Q.トークンAPIが無防備じゃないですか?トークンは払い出されてもいいんですか?
A.実装によりますが、大体大丈夫です。
まずセキュリティ上の問題はないでしょう。最初の質問にあるように、Same Origin Policyによって防がれます。
次にサービス運用上の問題ですが、CSRFトークンに期限があれば、大量のトークンを嫌がらせのように作られたとしても
期限を迎えたものから削除すればよいため、サービス影響は非常に少ないでしょう。
期限がなくサーバー側にトークンを無限に保存するような場合は、以下のような対策が必要そうですね。
- 十分なスケーラビリティのあるデータストアに保存する
- 大量のリクエストを制限するような機構を入れる
また、サーバー側にCSRFトークンを保存しない、ということもJSON Web Tokenを使うとできます。
検証もCPUコストだけで済むので、マイクロサービス化している場合、とても便利ですね。
JSON Web Token の効用 - Qiita
カスタムヘッダ(X-Requested-WithやX-Fromなど)によるCSRF対策
以下のページなどで提案・検証されているカスタムヘッダを利用したCSRF対策です。
独自ヘッダをチェックするだけのステートレスなCSRF対策は有効なのか? — A Day in Serenity (Reloaded) — PHP, FuelPHP, Linux or something
発想の源は以下です。
- 他オリジンからのリクエスト時には、ブラウザが勝手にpreflightリクエストを投げてくる
- このpreflightリクエスト内で文脈を検証が出来れば、ステートレスな(CSRFトークン不要な)CSRF対策が出来るのでは?
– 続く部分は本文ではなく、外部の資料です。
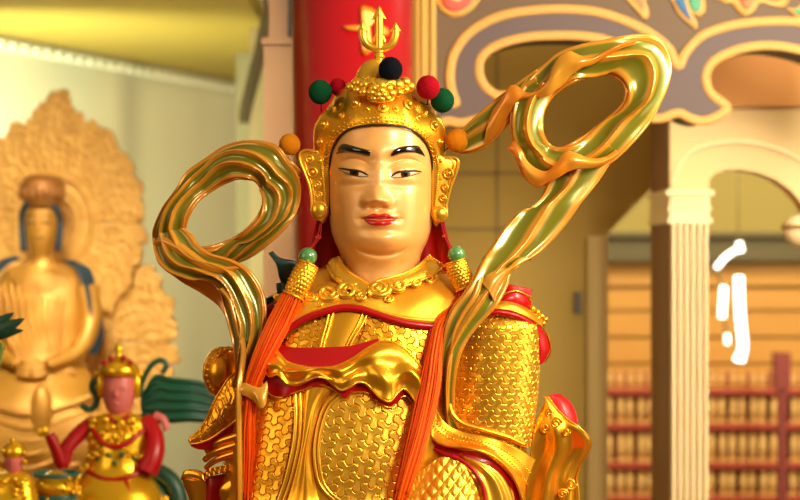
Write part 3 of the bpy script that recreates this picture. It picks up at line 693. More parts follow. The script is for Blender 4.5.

これを達成するためには、必ずpreflightリクエストを投げるようにする必要があり、その条件を満たすために、カスタムヘッダが利用されます。
参考:ブラウザがpreflightリクエストを投げる条件
メリットは、CSRFトークンを利用するケースと異なり、クライアント側はカスタムヘッダを付与するようにしておくだけで済むということ。
デメリットは、カスタムヘッダを付けるために、HTMLの<form>
などを使ったリクエストは出来ず、ブラウザからはjavascriptが必須になること。